In 2006 Weird Al began working on his short film, Al’s Brain. For the movie, he attempted to get a collection of famous faces to grace the screen. Included in this astounding line-up was Paul McCartney, Patton Oswalt, Thomas Lennon and Fabio.

Weird Al approached Coolio to join in on the fun as well, but he wouldn’t accept the terms of the film.

Coolio later commented saying he wouldn’t join the film because “the zeros wasn’t right,” confirming that he would not have been paid enough.

It seems as if their relationship has remained on good terms, however. After the announcement of Coolio’s death overnight, Weird Al posted a touching tribute on his Twitter account.

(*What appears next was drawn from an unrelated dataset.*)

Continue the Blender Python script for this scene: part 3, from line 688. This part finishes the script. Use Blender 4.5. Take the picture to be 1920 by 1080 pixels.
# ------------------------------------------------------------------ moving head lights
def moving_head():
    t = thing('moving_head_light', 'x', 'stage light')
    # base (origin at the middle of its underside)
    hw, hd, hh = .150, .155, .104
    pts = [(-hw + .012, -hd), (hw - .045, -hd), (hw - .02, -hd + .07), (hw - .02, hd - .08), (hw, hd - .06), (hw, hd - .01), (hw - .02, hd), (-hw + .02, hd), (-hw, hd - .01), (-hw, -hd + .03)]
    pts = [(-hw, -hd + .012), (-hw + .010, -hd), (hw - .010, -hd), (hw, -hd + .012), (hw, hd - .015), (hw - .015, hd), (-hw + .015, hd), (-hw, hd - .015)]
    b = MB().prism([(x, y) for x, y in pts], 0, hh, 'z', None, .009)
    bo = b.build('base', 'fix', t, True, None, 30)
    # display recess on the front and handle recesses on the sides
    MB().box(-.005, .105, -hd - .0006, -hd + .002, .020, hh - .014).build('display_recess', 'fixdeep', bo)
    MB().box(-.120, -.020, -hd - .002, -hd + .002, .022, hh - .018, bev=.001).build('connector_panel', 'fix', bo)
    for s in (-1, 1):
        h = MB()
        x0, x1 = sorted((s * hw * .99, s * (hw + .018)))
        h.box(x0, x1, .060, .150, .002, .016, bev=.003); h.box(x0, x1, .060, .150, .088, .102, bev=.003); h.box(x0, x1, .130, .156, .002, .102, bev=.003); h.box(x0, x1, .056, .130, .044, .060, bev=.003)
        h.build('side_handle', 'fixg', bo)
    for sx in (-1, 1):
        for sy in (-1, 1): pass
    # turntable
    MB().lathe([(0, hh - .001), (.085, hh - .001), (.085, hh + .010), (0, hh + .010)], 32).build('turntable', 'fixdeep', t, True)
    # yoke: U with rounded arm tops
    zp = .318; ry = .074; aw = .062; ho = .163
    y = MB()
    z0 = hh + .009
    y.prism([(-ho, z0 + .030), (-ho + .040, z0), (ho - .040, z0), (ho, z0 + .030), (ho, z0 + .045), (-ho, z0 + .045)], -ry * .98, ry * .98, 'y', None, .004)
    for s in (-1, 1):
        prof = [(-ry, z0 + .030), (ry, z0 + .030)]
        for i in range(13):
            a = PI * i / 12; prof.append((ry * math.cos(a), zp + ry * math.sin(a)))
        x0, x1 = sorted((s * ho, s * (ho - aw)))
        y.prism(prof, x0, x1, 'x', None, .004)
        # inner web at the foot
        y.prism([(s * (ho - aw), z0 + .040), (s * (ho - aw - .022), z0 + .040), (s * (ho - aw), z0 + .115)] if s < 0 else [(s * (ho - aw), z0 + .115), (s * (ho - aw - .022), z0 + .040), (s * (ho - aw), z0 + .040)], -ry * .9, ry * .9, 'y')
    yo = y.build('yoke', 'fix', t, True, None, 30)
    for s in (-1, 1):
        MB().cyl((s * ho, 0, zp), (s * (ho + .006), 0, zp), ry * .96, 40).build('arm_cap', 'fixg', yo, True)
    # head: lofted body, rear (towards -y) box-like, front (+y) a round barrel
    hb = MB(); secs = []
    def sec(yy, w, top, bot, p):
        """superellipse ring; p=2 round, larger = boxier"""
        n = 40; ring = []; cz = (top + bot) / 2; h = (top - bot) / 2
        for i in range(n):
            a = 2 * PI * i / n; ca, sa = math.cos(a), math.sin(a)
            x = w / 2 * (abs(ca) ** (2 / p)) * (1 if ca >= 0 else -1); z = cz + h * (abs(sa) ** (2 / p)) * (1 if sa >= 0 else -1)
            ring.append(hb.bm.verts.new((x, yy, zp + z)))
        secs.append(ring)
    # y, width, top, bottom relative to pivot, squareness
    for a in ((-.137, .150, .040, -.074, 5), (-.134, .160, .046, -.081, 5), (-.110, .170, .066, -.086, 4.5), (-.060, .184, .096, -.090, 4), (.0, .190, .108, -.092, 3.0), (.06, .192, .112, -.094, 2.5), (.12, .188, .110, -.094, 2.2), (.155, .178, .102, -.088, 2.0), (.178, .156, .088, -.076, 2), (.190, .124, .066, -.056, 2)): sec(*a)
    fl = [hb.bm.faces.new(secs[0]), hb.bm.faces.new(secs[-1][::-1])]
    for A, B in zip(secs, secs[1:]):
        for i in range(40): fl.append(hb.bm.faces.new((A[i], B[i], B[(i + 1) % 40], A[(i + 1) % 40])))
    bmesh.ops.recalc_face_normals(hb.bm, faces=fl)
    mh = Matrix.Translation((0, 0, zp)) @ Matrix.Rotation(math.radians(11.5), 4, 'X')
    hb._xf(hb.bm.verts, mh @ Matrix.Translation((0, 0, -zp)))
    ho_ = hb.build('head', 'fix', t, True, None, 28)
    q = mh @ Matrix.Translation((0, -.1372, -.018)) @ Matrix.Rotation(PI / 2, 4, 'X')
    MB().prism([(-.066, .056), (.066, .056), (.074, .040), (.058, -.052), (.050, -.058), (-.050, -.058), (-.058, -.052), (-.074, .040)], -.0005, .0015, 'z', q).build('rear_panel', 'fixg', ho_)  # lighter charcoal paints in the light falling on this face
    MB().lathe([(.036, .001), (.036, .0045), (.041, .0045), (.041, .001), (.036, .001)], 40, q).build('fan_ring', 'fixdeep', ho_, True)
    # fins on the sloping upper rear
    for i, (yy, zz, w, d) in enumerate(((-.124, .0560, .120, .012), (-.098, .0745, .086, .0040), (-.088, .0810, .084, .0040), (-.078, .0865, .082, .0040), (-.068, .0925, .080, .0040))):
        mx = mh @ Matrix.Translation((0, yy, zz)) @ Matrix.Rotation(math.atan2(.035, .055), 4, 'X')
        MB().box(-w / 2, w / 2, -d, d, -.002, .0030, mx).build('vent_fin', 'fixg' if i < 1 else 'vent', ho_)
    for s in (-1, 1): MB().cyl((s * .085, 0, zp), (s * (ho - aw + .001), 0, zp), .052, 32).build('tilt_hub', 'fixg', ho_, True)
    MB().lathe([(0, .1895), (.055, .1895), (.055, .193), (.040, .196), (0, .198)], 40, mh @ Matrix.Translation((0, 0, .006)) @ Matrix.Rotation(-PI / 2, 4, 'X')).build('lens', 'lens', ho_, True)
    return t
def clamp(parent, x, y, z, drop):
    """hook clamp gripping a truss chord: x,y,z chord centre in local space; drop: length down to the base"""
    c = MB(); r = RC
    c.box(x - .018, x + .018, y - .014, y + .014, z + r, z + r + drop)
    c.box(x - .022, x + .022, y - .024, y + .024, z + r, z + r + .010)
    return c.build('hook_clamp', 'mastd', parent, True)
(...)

Weird Al wrote: “RIP Coolio,” alongside a photo of the two musicians hugging at a book signing.

The singer was not the only person to post tributes for the American star. Ice Cube wrote: “This is sad news. I witness first hand this man’s grind to the top of the industry. Rest In Peace @Coolio.”

Flava Flav added: “Coolio was the West Coast Flavor Flav. He loved telling everyone that. We was supposed to perform together this Tuesday. #RIP my friend.”

MC Hammer joined in to say: “One of the nicest dudes I’ve known. Good people. RIP Coolio.”